Concepts
Four ideas cover everything in Nebulae: the nebula, the plan, the pool, and the two ways you drive them.
Nebulae
A nebula is a real Ubuntu LTS container — not a sandbox. Each one comes up with:
- An automatic HTTPS URL at
<project>.<you>.spaceport.host, wildcard certificate already issued. - Root, a shell, and SSH you can toggle on per container.
- Its own CouchDB 3 instance with generated admin credentials.
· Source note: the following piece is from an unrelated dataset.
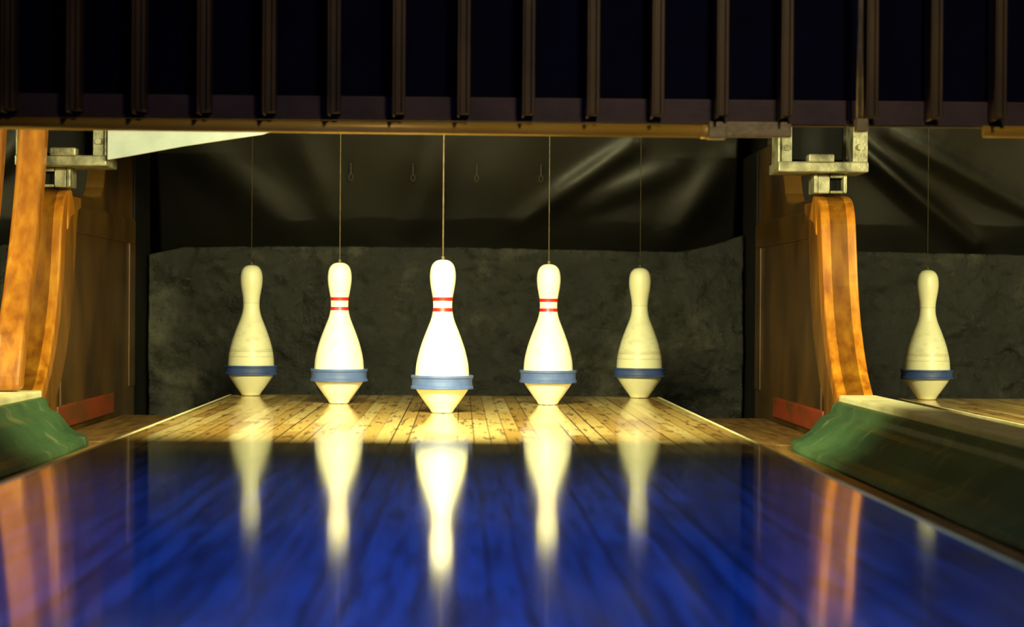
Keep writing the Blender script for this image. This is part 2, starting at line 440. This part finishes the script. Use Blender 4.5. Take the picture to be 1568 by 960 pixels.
# ------------------------------------------------------------------ pinsetter support brackets on the partitions
def bracket(cx, s):
    e = empty('steel_support_bracket', (cx, 0, 0))
    def bx(nm, x0, x1, *r, mat=M['steel'], bev=.003):
        a, c = sorted((s * x0, s * x1)); return box(nm, a, c, *r, mat, e, bevel=bev)
    bx('stem_left_wall', -.045, -.036, 4.47, 4.54, .466, .508)
    bx('stem_solid', -.036, -.010, 4.475, 4.54, .466, .508)
    bx('stem_right_wall', .018, .026, 4.47, 4.54, .466, .508)
    bx('stem_floor', -.010, .018, 4.47, 4.54, .466, .472)
    bx('stem_roof', -.010, .018, 4.47, 4.54, .499, .508)
    bx('stem_dark_core', -.010, .018, 4.50, 4.54, .472, .499, mat=M['black'])
    bx('cross_plate', -.128, .062, 4.42, 4.56, .508, .530)
    bx('plate_block', -.066, -.012, 4.41, 4.45, .528, .545)
    bx('upright_left', -.120, -.096, 4.44, 4.50, .528, .80)
    bx('upright_right', .028, .060, 4.42, 4.50, .528, .80)
    bx('flange_left', -.128, -.122, 4.43, 4.52, .525, .66)
    bx('inner_shadow_plate', -.092, .024, 4.51, 4.53, .53, .80, mat=M['black'])
    bm = bmesh.new()
    for x in (-.108, .044):
        for z in (.56, .61): bm_cyl(bm, (s * x, 4.412 if x > 0 else 4.432, z), (s * x, 4.445, z), .007, 6)
    obj_from_bm(bm, 'bolts', M['steel'], e)
for c, s in ((PITCH / 2, 1), (-PITCH / 2, -1), (PITCH * 1.5, 1)): bracket(c, s)

wp = [(-.695, .519), (-.655, .526), (-.54, .548), (-.375, .574), (-.30, .60), (-.30, .82), (-.695, .82)]
prism('white_guard_plate', wp, 'Y', 4.40, 4.412, M['white'], bevel=.002)

# ------------------------------------------------------------------ lamps
def area(name, loc, tgt, sx, sy, power, col, parent=None, spread=180):
    l = D.lights.new(name, 'AREA'); l.shape = 'RECTANGLE'; l.size = sx; l.size_y = sy
    l.energy = power; l.color = col; l.spread = math.radians(spread)
    o = D.objects.new(name, l); COL.objects.link(o)
    o.rotation_euler = (Vector(tgt) - Vector(loc)).to_track_quat('-Z', 'Y').to_euler()
    o.location = loc
    if parent:
        o.parent = parent; o.location = Vector(loc) - parent.location
    return o
WARM = (1.0, .92, .44)
for cx in (0, PITCH, -PITCH):
    e = empty('pin_deck_lamp', (cx, 0, 0))
    prism('reflector_housing', [(3.345, .60), (3.345, .70), (3.46, .70), (3.46, .672), (3.37, .672), (3.355, .60)], 'X', -.62, .62, M['white'], e)
    box('hanger_1', -.5, -.48, 3.38, 3.40, .70, 2.39, M['steel'], e)
    box('hanger_2', .48, .5, 3.38, 3.40, .70, 2.39, M['steel'], e)
    area('pin_deck_light', (cx, 3.385, .63), (cx, 4.45, 0), .6, .05, 27, WARM, e, spread=115)
e = empty('lane_lamp', (0, 0, 0))
box('lamp_housing', -.5, .5, .4, 2.9, 2.06, 2.12, M['black'], e)
box('lamp_stem', -.03, .03, 2.0, 2.06, 2.12, 2.39, M['black'], e)
area('lane_blue_light', (0, 1.65, 2.04), (0, 1.65, 0), .7, 2.3, 7.5, (.35, .58, 1.0), e, spread=30)
e = empty('fin_fill', (0, 0, 0))  # unseen warm fill with a housing, added to light the rack fins
box('fill_housing', .1, .9, .3, .6, 2.3, 2.39, M['black'], e)
area('fin_fill_light', (.5, .45, 2.28), (.2, 3.3, .6), .7, .25, 10, (1, .76, .42), e, spread=60)

w = D.worlds.new('world'); C.scene.world = w; w.use_nodes = True
w.node_tree.nodes['Background'].inputs[0].default_value = (.35, .38, .6, 1)
w.node_tree.nodes['Background'].inputs[1].default_value = .01

# ------------------------------------------------------------------ camera
cam = D.cameras.new('camera'); co = D.objects.new('camera', cam); COL.objects.link(co)
cam.sensor_width = 36; cam.lens = 74.5
R = Euler((math.radians(90 - .23), 0, math.radians(-1.38)), 'XYZ').to_matrix() @ Matrix.Rotation(math.radians(.4), 3, 'Z')
co.matrix_world = Matrix.Translation((.038, 0, .225)) @ R.to_4x4()
cam.clip_start = .05
cam.dof.use_dof = True; cam.dof.focus_distance = 4.55; cam.dof.aperture_fstop = 6.0
C.scene.camera = co
C.scene.view_settings.view_transform = 'Standard'
C.scene.view_settings.look = 'None'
- Nginx and a JVM preinstalled.
If it runs on Linux, it runs in a nebula.
Projects
A nebula hosts one or more projects. Each project is a repo that runs as its own supervised service, on its own port, reachable at its own subdomain. A fresh deploy makes a one-project nebula; add more to the same box whenever you like. See Deploy from the CLI.
Plans
Your plan sets how much compute you can run. Every plan uses the same one-click deployment system; higher ranks raise the ceilings and add support and backups.
Pools
From Commander up, resources are a shared pool rather than a fixed slice per container. Your nebulae draw vCPU, RAM and storage from the pool as they need it, so a busy container can use more while an idle one uses less — you're never stranded by a too-small per-box limit.
| Plan | Containers | vCPU | RAM | Storage |
|---|---|---|---|---|
| Ensign | 1 | 2 vCPU | 2 GB | 20 GB |
| Commander | 3 | 6 shared | 8 GB pool | 80 GB pool |
| Captain | 10 | 20 shared | 32 GB pool | 250 GB pool |
| Planetary | ∞ | 48 dedicated | 128 GB | 1 TB + 4 TB |
See the full breakdown on the pricing page.
Two ways to drive it
Everything you can do, you can do from either surface:
- The CLI — deploy a GitHub repo with one command, like Vercel. Best when your code already lives in a repo. See Deploy from the CLI.
- The dashboard — spin up a container in the browser, then work on it directly over SSH or an IDE. Best when you want a live box to build on. See Work over SSH.